Sending a request to itself

I am working with legacy code in a Flask application, and I am trying to transfer it into a Sanic application. In the legacy code, the Flask application sends a message to itself to trigger a change in state. This works with no hangups in the Flask application, however when I implement this code directly in Sanic, the Sanic application suffers a read timeout when trying to contact itself. I thought Sanic was non-blocking? I have tried making the endpoint that calls the request sending function and request sending function co-routines, and awaiting the request sending function, but to no avail. Do I need mutex locks in this situation? Why does this technique work in the Flask app, but not in Sanic?

Any help would be greatly appreciated. Thank you all for everything you do. I wish I could participate more and answer questions as well as ask them, but I fear I would just make people dumber.

Sincerely, a dumb guy

First, this does not seem like a dumb question. Don’t be too hard on yourself. I encourage you to join the conversation and not be afraid to dip your toes in the water.

Can you share a snippet of code so I can see what you are trying?

This is the endpoint (one component of the live lock)

@app.route(’/kvs/view-change’, methods=[‘PUT’])

async def view_change(request):

    global state

    view_str = request.json['view']

    print("Start broadcast view change: " + str(state.view))

    await state.broadcast_view(view_str)

    print("Completed broadcast view change: " + str(state.view))

    shards = []

    print("started kvs key count") 

    for address in state.view:

        print(address)

        if address == state.address:

            print("self" + address)

            shards.append({"address":state.address, "key-count":len(state.storage)})

        else:

            print("others" + address)

            r = requests.get(f'http://{address}/kvs/key-count') 

            shards.append({"address":address, "key-count":r.json()['key-count']})

    return response.json({"message": "View change successful","shards":shards}, status=200)

And this is the sending function (the other component of the live lock)

async def broadcast_view(self, view, multi_threaded = False):

    addresses = set(sorted(view.split(',')) + self.view)

    # First send node-change to all nodes.

    for address in addresses:

        State.send_node_change(address, view)

    # Second send key-migration to all nodes.

    if not multi_threaded:

        for address in addresses:

            State.send_key_migration(address, view)

    else:

        threads = []

        for address in addresses:

            threads.append(threading.Thread(target=State.send_key_migration, args=(address, view)))

            threads[-1].start()

        for thread in threads:

            thread.join()

@staticmethod

def send_node_change(address, view):

    print("HELLO FROM send_node_change()!!!!")

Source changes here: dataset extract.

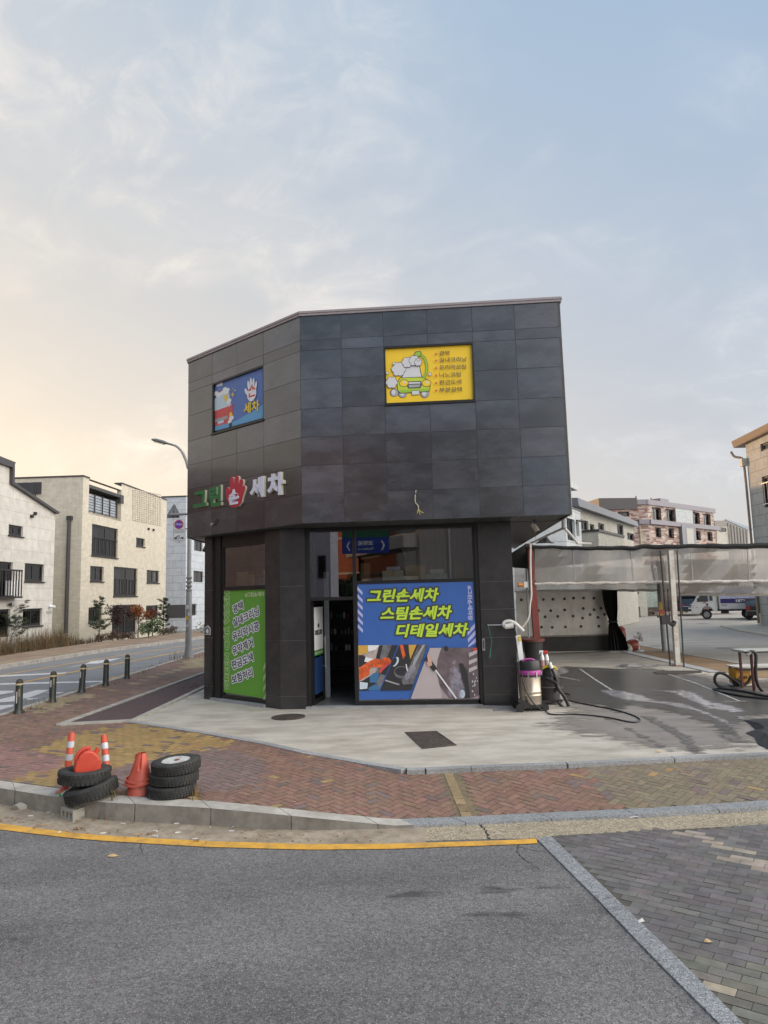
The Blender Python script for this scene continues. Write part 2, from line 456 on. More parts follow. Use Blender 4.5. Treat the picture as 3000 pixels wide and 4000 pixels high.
M_JOINT = M('joint_sand', (.15, .12, .08), .95, .3, 30, dirt=(.30, .22, .11), dscale=2, damt=.7)
M_JOINTD = M('joint_sand_dark', (.085, .08, .07), .95, .3, 30)
M_BRICK = M('paving_brick', rough=.85, var=.18, scale=14, tint=True, bump=.2, bscale=120)
M_PAINTY = M('road_paint_yellow', (.66, .36, .05), .7, .12, 8, dirt=(.24, .16, .08), dscale=5, damt=.8)
M_PAINTW = M('road_paint_white', (.62, .62, .62), .7, .1, 5, dirt=(.3, .3, .3), dscale=6, damt=.6)

sheet('ground', [[Vector((-900, -300, 0)), Vector((900, -300, 0)), Vector((900, 1500, 0)), Vector((-900, 1500, 0))]],
      M('ground_soil', (.17, .16, .12), .95, .3, .3), z=-.26)
# near road: asphalt under everything in front of the kerb
sheet('road', [[Vector((-40, -30, 0)), Vector((40, -30, 0)), Vector((40, 8.6, 0)), Vector((-40, 12.5, 0))]], M_ROAD, z=ROAD_Z)

kerb_top = [(-700, 2985), (-300, 3035), (0, 3080), (178, 3109), (415, 3137), (574, 3145), (800, 3157), (1000, 3175), (1201, 3195), (1534, 3227), (1800, 3217), (2212, 3197), (2549, 3181), (3000, 3150), (3500, 3112)]
kz = [0, 0, 0, 0, 0, 0, -.005, -.02, -.06, -.165, -.165, -.165, -.155, -.145, -.14]
kerb_in = [(-700, 2955), (-300, 3005), (0, 3050), (178, 3075), (415, 3103), (574, 3117), (800, 3128), (1000, 3147), (1201, 3169), (1534, 3202), (1800, 3192), (2212, 3172), (2549, 3157), (3000, 3127), (3500, 3090)]
KT = [G(x, y, z) for (x, y), z in zip(kerb_top, kz)]
KI = [G(x, y, z) for (x, y), z in zip(kerb_in, kz)]
apron_edge = [(523, 2818), (800, 2859), (1031, 2899), (1212, 2939), (1436, 2978), (1590, 3002), (1660, 3001), (1834, 2993), (2205, 2979), (2617, 2958), (3000, 2940), (3500, 2918)]
AE = [G(x, y, 0) for x, y in apron_edge]

# gutter strip with the yellow line on it
yel_t = [(-500, 3165), (0, 3217), (270, 3252), (415, 3265), (800, 3286), (1205, 3298), (1523, 3297), (2000, 3282), (2097, 3276)]
yel_b = [(-500, 3187), (0, 3241), (270, 3274), (415, 3286), (800, 3309), (1205, 3320), (1523, 3317), (2000, 3300), (2099, 3295)]
YT = [G(x, y, ROAD_Z + .004) for x, y in yel_t]; YB = [G(x, y, ROAD_Z + .004) for x, y in yel_b]
def strip(name, A, B, mat, z=None, **kw):
    n = min(len(A), len(B))
    return sheet(name, [[A[i], A[i + 1], B[i + 1], B[i]] for i in range(n - 1)], mat, z, **kw)
def resample(pts, n):
    L = [0]
    for a, b in zip(pts, pts[1:]): L.append(L[-1] + (b - a).length)
    out = []
    for k in range(n):
        s = L[-1] * k / (n - 1); i = 0
        while i < len(pts) - 2 and L[i + 1] < s: i += 1
        out.append(pts[i].lerp(pts[i + 1], (s - L[i]) / max(L[i + 1] - L[i], 1e-6)))
    return out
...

    requests.put(f'http://{address}/kvs/node-change', json = {"view":view}, timeout=6, headers = {"Content-Type": "application/json"})

    

@staticmethod

def send_key_migration(address, view):

    print("HELLO FROM send_key_migration()!!!!")

    requests.put(f'http://{address}/kvs/key-migration', json = {"view":view}, timeout=6, headers = {"Content-Type": "application/json"})

The “broadcast_view()” function basically just calls “send_node_change()” for every address in a list of addresses and one of the addresses is its own address, and when the app tries to contact itself, it suffers a read timeout…any idea what’s going on?

I’m in my phone and only did a real quick look at your code. But I noticed you are yang requests which is a blocking library.

Instead, swap it for something like the async client on httpx: https://www.python-httpx.org/

Requests will pause the execution of the server until a response is returned.